As an example, Berry cited strip mining. “[It] utterly destroys everything, including the coal,” he said. “Strip miners do it because it makes a short-term kind of economic sense, but people are beginning to see that one of the answers is better accounting.” That means running the numbers over a longer term—thinking beyond immediate profits—and including what might not be considered quantifiable costs initially. The sustainability of a practice must be examined over not just a single lifetime, but many lifetimes.

This way of thinking, Berry said, “can be reduced, for convenience, simply to the idea of taking care of things.” There’s a basic moral imperative at work here. “We’re supposed to take care of things: each other, everything that’s dependent on us and subject to us, everything we depend on.”

This belief that conservation “means taking care of everything— everything” is at the root of Berry’s dissatisfaction with contemporary thinking that reduces the concept of conservation to protecting wilderness areas only. Preserving a few pristine natural spaces isn’t going to cut it. “If you stop taking care of it all, you’re done for,” he said.

Such an obligation to be stewards or caretakers of everything is a pretty tall order, one that might intimidate most people. Still, Berry thinks it’s a worthwhile endeavor to take on the Buddhist vow to save all beings. “It’s a quandary that’s good for humans to be in,” he said. “If you get yourself into that sort of quandary, you’re not going to presume on our own intelligence. It’s a charm against hubris.”

Berry’s Sacramento lecture, titled “The Way of Ignorance,” will address the hubris that can occur when humans become overly reliant on their own abilities. The lecture developed from an ongoing conversation with his friend Wes Jackson, a scientist who is the founder and director of the Land Institute, a think tank dedicated to studying sustainable agriculture. Berry said the conversation began with the question “What’s the difference between acting as if you had adequate knowledge and acting as if you are irreparably ignorant?”

“The person who thinks adequate knowledge is somehow available is going to work on a big scale and take big chances and risk big mistakes, big damage,” Berry said. Because this is the rationale for industrialism, examples of this way of thinking abound, such as building nuclear power plants without having a clear idea of how to handle the waste generated and assuming that somebody will figure it out at some point. “People who acknowledge their own ignorance understand the need to work on a small scale.”

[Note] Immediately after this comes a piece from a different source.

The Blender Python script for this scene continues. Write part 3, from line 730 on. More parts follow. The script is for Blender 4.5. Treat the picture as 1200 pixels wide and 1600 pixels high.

Berry doesn’t specifically call this attitude humility, though it certainly is implied in his description of it: “We don’t have adequate knowledge, and we can’t be sure that adequate knowledge is going to become available.”

Ultimately, though, Berry believes that understanding the world we live in and the best way to care for it comes from a different sort of knowledge, the knowledge that comes from affection. “There are certain things that are revealed to affection that are not revealed to scientific inquiry,” Berry said. “The whole life of a place is what reveals itself to you by way of your affection for it.”

Such a revelation occurs, Berry said, when we stop seeing the world as something that can be categorized. A dog is not just a dog, but that dog, and anyone who’s ever loved a dog knows that one dog can’t be exchanged for another. Instead of viewing creatures, including other humans, as representatives of a type, we must see them in their particulars.

“The proper job,” said Berry, “is simply to make as much sense as you can.”